(Given information)
-=-=-
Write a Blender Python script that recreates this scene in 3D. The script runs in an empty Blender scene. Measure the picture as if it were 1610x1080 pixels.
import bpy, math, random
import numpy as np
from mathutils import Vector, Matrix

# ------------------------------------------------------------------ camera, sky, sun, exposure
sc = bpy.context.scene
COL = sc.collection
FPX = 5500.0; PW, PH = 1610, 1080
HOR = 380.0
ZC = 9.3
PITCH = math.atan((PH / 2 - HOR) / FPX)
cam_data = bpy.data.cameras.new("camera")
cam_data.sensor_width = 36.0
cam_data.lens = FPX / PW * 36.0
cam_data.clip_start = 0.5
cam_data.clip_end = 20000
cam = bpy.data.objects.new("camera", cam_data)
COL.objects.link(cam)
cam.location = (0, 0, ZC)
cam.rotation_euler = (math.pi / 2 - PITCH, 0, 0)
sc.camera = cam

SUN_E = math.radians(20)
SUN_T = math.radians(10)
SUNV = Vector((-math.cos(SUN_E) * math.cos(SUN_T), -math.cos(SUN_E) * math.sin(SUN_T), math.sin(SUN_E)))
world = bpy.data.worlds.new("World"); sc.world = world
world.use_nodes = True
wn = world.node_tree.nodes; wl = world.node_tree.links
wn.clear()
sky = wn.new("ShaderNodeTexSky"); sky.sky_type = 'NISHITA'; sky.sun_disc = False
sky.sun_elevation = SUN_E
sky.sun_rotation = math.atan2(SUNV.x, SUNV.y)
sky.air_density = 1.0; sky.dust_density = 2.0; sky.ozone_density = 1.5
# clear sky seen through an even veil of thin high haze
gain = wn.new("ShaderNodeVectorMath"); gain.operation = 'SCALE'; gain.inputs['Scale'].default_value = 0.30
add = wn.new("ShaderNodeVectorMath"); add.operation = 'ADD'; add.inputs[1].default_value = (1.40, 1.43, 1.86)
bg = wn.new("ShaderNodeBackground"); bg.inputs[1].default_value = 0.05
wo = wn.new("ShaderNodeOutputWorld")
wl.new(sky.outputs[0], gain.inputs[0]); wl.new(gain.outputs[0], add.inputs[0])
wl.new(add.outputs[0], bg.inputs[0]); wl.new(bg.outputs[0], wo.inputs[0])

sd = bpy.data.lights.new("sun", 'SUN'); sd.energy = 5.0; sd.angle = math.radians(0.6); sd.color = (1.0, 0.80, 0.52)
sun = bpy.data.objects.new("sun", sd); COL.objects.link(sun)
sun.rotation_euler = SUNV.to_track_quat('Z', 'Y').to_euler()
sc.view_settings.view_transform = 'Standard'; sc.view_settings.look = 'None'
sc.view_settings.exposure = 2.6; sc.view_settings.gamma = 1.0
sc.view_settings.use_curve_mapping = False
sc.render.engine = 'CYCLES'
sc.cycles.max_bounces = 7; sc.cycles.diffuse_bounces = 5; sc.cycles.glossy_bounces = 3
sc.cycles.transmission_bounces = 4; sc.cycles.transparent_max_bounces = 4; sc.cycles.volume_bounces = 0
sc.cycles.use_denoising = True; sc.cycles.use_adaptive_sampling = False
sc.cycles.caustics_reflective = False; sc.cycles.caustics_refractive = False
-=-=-
(To be done) Return nothing but the lines from the start of the listing above through the line containing "sc.camera = cam", exactly as given.

(Response to the exercise)
Write a Blender Python script that recreates this scene in 3D. The script runs in an empty Blender scene. Measure the picture as if it were 1610x1080 pixels.
import bpy, math, random
import numpy as np
from mathutils import Vector, Matrix

# ------------------------------------------------------------------ camera, sky, sun, exposure
sc = bpy.context.scene
COL = sc.collection
FPX = 5500.0; PW, PH = 1610, 1080
HOR = 380.0
ZC = 9.3
PITCH = math.atan((PH / 2 - HOR) / FPX)
cam_data = bpy.data.cameras.new("camera")
cam_data.sensor_width = 36.0
cam_data.lens = FPX / PW * 36.0
cam_data.clip_start = 0.5
cam_data.clip_end = 20000
cam = bpy.data.objects.new("camera", cam_data)
COL.objects.link(cam)
cam.location = (0, 0, ZC)
cam.rotation_euler = (math.pi / 2 - PITCH, 0, 0)
sc.camera = cam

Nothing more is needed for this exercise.